La storia è semplice, il primo Conte ha tolto il sancta sanctorum del CONI a Malagò, per sbloccare decine di milioni verso la promozione sportiva e gli sport minori; lo stesso Malagò è corso al Comitato Olimpico Internazionale a perorare la causa dell’esclusione di bandiera e inno italiani dai giochi olimpici a Tokyo, per punizione e rivalsa. Invece che lapidarlo sulla pubblica via, il secondo Conte, ma non ancora terzo, ha calato le brache e approvato in fretta e furia un decreto che riconsegna a Malagò tutto il bottino, con tante scuse.

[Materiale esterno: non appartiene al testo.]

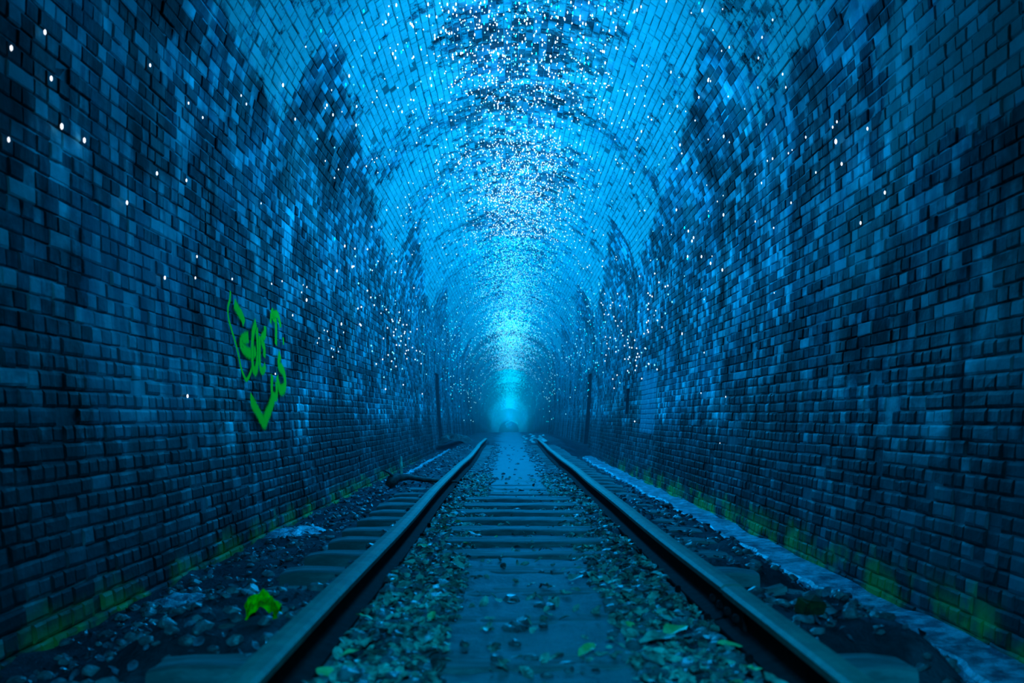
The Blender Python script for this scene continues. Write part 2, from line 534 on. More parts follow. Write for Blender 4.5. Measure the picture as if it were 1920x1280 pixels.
def floor_h(x, y):
    """Height of the ground over the eye (negative)."""
    x = np.asarray(x, float); y = np.asarray(y, float)
    c = np.abs(x-.1)
    mid = -.795-.025*sstep(4.8, 6.5, y)*(1-sstep(10, 14, y))+fbm(x*3, y*2.2)*.03
    h = mid
    far_c = sstep(9.0, 10.5, y)
    h = h+far_c*.030
    trench = -.775+fbm(x*7, y*7)*.10
    trench = trench-.05*sstep(13, 16, y)
    h = h+(trench-h)*sstep(.44, .56, c)
    h = h-.10*sstep(.64, .69, c)*(1-sstep(.80, .86, c))
    side = np.where(x < .1, -.93-.05*sstep(1.2, 2.1, c), -.95-.17*sstep(1.2, 1.75, c))
    h = h+(side+fbm(x*4, y*4)*.09-h)*sstep(.85, 1.15, c)
    h = h+(.012+fbm(x*9, y*14)*.05)*(1-sstep(.40, .55, c))*(1-sstep(5.0, 6.2, y))
    out_ = sstep(.8, .95, c)*(1-sstep(1.3, 1.75, c))
    bl = np.where(x < .1, sstep(3.3, 3.6, y)*(1-sstep(4.35, 4.75, y))+sstep(9.0, 11.0, y)*1.0, (sstep(3.3, 3.6, y)*(1-sstep(4.3, 4.7, y)))+sstep(5.1, 5.5, y)*(1-sstep(9.5, 11.0, y))*.8)
    h = h+((-.765+fbm(x*6, y*6)*.09)-h)*out_*bl*.95
    far = sstep(25.5, 28.5, y)
    top = -.69+fbm(x*1.5, y*.8)*.10-.12*sstep(1.4, 2.0, c)
    h = h+(top-h)*far
    return h-dip(y)


def floor_z(x, y): return EH+floor_h(x, y)


xs_ = np.concatenate([np.linspace(-2.15, 2.45, 150)])
ys_ = [-3.0]
while ys_[-1] < 230: ys_.append(ys_[-1]+max(.03, min(3.0, (abs(ys_[-1])*.009+.01))) if ys_[-1] > 1.5 else ys_[-1]+.15)
ys_ = np.array(ys_)
X, Y = np.meshgrid(xs_, ys_)
pts = np.stack([X, Y, floor_z(X, Y)], -1).reshape(-1, 3)
nx_ = len(xs_)
jj, ii = np.meshgrid(np.arange(len(ys_)-1), np.arange(nx_-1), indexing='ij')
k = (jj*nx_+ii).ravel()
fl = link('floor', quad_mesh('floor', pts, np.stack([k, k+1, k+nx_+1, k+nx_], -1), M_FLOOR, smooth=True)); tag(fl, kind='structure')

# far end of the tunnel, where it bends away: a closed face of lining
vv = np.linspace(VL, VR, 60); rim = section(vv, np.full(60, 229.0), 0)
cpt = np.array([[CX, 229.0, EH-float(dip(229.0))+.5]])
link('wall_far', py_mesh('wall_far', np.vstack([rim, cpt]), [(i, i+1, 60) for i in range(59)]+[(59, 0, 60)], M_NICHE))['kind'] = 'structure'

# ------------------------------------------------------------------ rails
RT = -.636                                    # rail top over the eye
XL, XR = -.653, .842


def rail_profile():
    hwid, fw, H = .043, .07, .145
    return [(-fw, -H), (fw, -H), (fw, -H+.012), (.012, -H+.03), (.012, -.045), (hwid-.004, -.035), (hwid, -.012), (hwid-.012, -.001), (0, .001),
            (-hwid+.012, -.001), (-hwid, -.012), (-hwid+.004, -.035), (-.012, -.045), (-.012, -H+.03), (-fw, -H+.012)]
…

Ma quale sovranità, ma quale Europa, ma quale troika: l’Italia non ha l’autorità per decidere nulla, neanche come usare i soldi del pallone. Ogni consorteria in questo paese senza dignità fa quel che vuole e se non ci riesce si trova un alleato internazionale disposto a bullizzarci per prendersi in cambio un pezzettino della ricca torta di un’Italia in svendita e allo sbando. È l’anno dantesco no?
“Ahi serva Italia, di dolore ostello,
nave sanza nocchiere in gran tempesta,
non donna di provincie, ma bordello!”